Written request »
Restate each of the lines given below, word for word.

Data provided »
━━━━━━
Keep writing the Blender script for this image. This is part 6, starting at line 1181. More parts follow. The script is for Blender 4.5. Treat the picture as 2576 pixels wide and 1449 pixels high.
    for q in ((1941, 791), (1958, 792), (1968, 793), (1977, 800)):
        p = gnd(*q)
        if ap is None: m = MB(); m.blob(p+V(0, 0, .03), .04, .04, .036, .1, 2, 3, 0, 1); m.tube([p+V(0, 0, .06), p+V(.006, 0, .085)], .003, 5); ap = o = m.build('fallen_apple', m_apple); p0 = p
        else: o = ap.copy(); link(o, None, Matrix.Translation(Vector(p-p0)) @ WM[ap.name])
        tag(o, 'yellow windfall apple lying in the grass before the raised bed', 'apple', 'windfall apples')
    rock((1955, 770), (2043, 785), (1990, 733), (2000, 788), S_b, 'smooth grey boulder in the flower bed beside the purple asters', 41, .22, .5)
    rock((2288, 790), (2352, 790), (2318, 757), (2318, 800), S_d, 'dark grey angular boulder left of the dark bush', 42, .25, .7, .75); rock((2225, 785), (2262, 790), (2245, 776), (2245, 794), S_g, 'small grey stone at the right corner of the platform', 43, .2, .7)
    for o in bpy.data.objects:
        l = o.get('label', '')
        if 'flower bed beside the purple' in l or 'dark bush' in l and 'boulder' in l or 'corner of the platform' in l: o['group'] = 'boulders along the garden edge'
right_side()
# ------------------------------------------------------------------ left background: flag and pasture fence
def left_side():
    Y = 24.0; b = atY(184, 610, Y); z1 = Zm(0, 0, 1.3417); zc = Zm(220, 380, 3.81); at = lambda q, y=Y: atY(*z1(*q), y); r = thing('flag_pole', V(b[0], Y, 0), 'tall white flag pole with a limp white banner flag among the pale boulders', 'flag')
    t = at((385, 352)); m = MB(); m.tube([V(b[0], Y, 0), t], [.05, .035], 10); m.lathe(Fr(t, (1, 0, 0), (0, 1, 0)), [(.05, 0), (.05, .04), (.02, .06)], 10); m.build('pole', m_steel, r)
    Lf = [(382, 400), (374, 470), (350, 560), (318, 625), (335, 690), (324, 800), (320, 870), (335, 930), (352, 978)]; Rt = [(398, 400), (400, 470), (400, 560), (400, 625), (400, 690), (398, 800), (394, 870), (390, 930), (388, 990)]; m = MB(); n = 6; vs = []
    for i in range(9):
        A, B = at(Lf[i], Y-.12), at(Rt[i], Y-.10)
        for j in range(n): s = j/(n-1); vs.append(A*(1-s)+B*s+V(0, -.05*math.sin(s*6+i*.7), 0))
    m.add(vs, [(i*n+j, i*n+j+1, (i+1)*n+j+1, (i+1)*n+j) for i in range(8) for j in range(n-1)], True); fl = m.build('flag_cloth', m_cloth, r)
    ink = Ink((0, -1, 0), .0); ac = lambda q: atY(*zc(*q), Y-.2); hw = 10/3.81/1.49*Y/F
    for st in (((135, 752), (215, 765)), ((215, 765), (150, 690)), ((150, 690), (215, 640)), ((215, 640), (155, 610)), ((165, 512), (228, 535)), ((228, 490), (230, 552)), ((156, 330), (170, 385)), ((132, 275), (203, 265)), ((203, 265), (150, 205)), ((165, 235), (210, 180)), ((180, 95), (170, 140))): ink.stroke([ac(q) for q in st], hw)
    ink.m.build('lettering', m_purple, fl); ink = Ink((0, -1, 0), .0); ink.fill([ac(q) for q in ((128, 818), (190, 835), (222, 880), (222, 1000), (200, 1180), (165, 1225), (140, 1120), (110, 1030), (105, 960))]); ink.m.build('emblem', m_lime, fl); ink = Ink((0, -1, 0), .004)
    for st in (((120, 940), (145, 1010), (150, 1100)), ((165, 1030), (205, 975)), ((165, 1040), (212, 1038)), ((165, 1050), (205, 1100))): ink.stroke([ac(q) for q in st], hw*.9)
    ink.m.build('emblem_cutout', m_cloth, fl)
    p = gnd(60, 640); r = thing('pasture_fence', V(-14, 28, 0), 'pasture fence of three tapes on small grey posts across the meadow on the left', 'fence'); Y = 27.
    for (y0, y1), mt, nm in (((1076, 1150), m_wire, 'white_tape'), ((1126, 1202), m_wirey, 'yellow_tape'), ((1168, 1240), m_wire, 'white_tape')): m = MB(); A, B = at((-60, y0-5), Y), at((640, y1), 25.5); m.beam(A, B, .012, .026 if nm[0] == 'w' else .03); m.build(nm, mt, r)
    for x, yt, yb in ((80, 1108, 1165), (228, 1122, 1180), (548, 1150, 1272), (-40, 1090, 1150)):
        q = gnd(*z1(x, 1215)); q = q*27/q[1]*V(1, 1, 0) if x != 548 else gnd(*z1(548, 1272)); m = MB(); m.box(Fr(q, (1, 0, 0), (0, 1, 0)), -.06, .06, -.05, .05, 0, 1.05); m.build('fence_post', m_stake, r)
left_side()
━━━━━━
Solution below »
Keep writing the Blender script for this image. This is part 6, starting at line 1181. More parts follow. The script is for Blender 4.5. Treat the picture as 2576 pixels wide and 1449 pixels high.
    for q in ((1941, 791), (1958, 792), (1968, 793), (1977, 800)):
        p = gnd(*q)
        if ap is None: m = MB(); m.blob(p+V(0, 0, .03), .04, .04, .036, .1, 2, 3, 0, 1); m.tube([p+V(0, 0, .06), p+V(.006, 0, .085)], .003, 5); ap = o = m.build('fallen_apple', m_apple); p0 = p
        else: o = ap.copy(); link(o, None, Matrix.Translation(Vector(p-p0)) @ WM[ap.name])
        tag(o, 'yellow windfall apple lying in the grass before the raised bed', 'apple', 'windfall apples')
    rock((1955, 770), (2043, 785), (1990, 733), (2000, 788), S_b, 'smooth grey boulder in the flower bed beside the purple asters', 41, .22, .5)
    rock((2288, 790), (2352, 790), (2318, 757), (2318, 800), S_d, 'dark grey angular boulder left of the dark bush', 42, .25, .7, .75); rock((2225, 785), (2262, 790), (2245, 776), (2245, 794), S_g, 'small grey stone at the right corner of the platform', 43, .2, .7)
    for o in bpy.data.objects:
        l = o.get('label', '')
        if 'flower bed beside the purple' in l or 'dark bush' in l and 'boulder' in l or 'corner of the platform' in l: o['group'] = 'boulders along the garden edge'
right_side()
# ------------------------------------------------------------------ left background: flag and pasture fence
def left_side():
    Y = 24.0; b = atY(184, 610, Y); z1 = Zm(0, 0, 1.3417); zc = Zm(220, 380, 3.81); at = lambda q, y=Y: atY(*z1(*q), y); r = thing('flag_pole', V(b[0], Y, 0), 'tall white flag pole with a limp white banner flag among the pale boulders', 'flag')
    t = at((385, 352)); m = MB(); m.tube([V(b[0], Y, 0), t], [.05, .035], 10); m.lathe(Fr(t, (1, 0, 0), (0, 1, 0)), [(.05, 0), (.05, .04), (.02, .06)], 10); m.build('pole', m_steel, r)
    Lf = [(382, 400), (374, 470), (350, 560), (318, 625), (335, 690), (324, 800), (320, 870), (335, 930), (352, 978)]; Rt = [(398, 400), (400, 470), (400, 560), (400, 625), (400, 690), (398, 800), (394, 870), (390, 930), (388, 990)]; m = MB(); n = 6; vs = []
    for i in range(9):
        A, B = at(Lf[i], Y-.12), at(Rt[i], Y-.10)
        for j in range(n): s = j/(n-1); vs.append(A*(1-s)+B*s+V(0, -.05*math.sin(s*6+i*.7), 0))
    m.add(vs, [(i*n+j, i*n+j+1, (i+1)*n+j+1, (i+1)*n+j) for i in range(8) for j in range(n-1)], True); fl = m.build('flag_cloth', m_cloth, r)
    ink = Ink((0, -1, 0), .0); ac = lambda q: atY(*zc(*q), Y-.2); hw = 10/3.81/1.49*Y/F
    for st in (((135, 752), (215, 765)), ((215, 765), (150, 690)), ((150, 690), (215, 640)), ((215, 640), (155, 610)), ((165, 512), (228, 535)), ((228, 490), (230, 552)), ((156, 330), (170, 385)), ((132, 275), (203, 265)), ((203, 265), (150, 205)), ((165, 235), (210, 180)), ((180, 95), (170, 140))): ink.stroke([ac(q) for q in st], hw)
    ink.m.build('lettering', m_purple, fl); ink = Ink((0, -1, 0), .0); ink.fill([ac(q) for q in ((128, 818), (190, 835), (222, 880), (222, 1000), (200, 1180), (165, 1225), (140, 1120), (110, 1030), (105, 960))]); ink.m.build('emblem', m_lime, fl); ink = Ink((0, -1, 0), .004)
    for st in (((120, 940), (145, 1010), (150, 1100)), ((165, 1030), (205, 975)), ((165, 1040), (212, 1038)), ((165, 1050), (205, 1100))): ink.stroke([ac(q) for q in st], hw*.9)
    ink.m.build('emblem_cutout', m_cloth, fl)
    p = gnd(60, 640); r = thing('pasture_fence', V(-14, 28, 0), 'pasture fence of three tapes on small grey posts across the meadow on the left', 'fence'); Y = 27.
    for (y0, y1), mt, nm in (((1076, 1150), m_wire, 'white_tape'), ((1126, 1202), m_wirey, 'yellow_tape'), ((1168, 1240), m_wire, 'white_tape')): m = MB(); A, B = at((-60, y0-5), Y), at((640, y1), 25.5); m.beam(A, B, .012, .026 if nm[0] == 'w' else .03); m.build(nm, mt, r)
    for x, yt, yb in ((80, 1108, 1165), (228, 1122, 1180), (548, 1150, 1272), (-40, 1090, 1150)):
        q = gnd(*z1(x, 1215)); q = q*27/q[1]*V(1, 1, 0) if x != 548 else gnd(*z1(548, 1272)); m = MB(); m.box(Fr(q, (1, 0, 0), (0, 1, 0)), -.06, .06, -.05, .05, 0, 1.05); m.build('fence_post', m_stake, r)
left_side()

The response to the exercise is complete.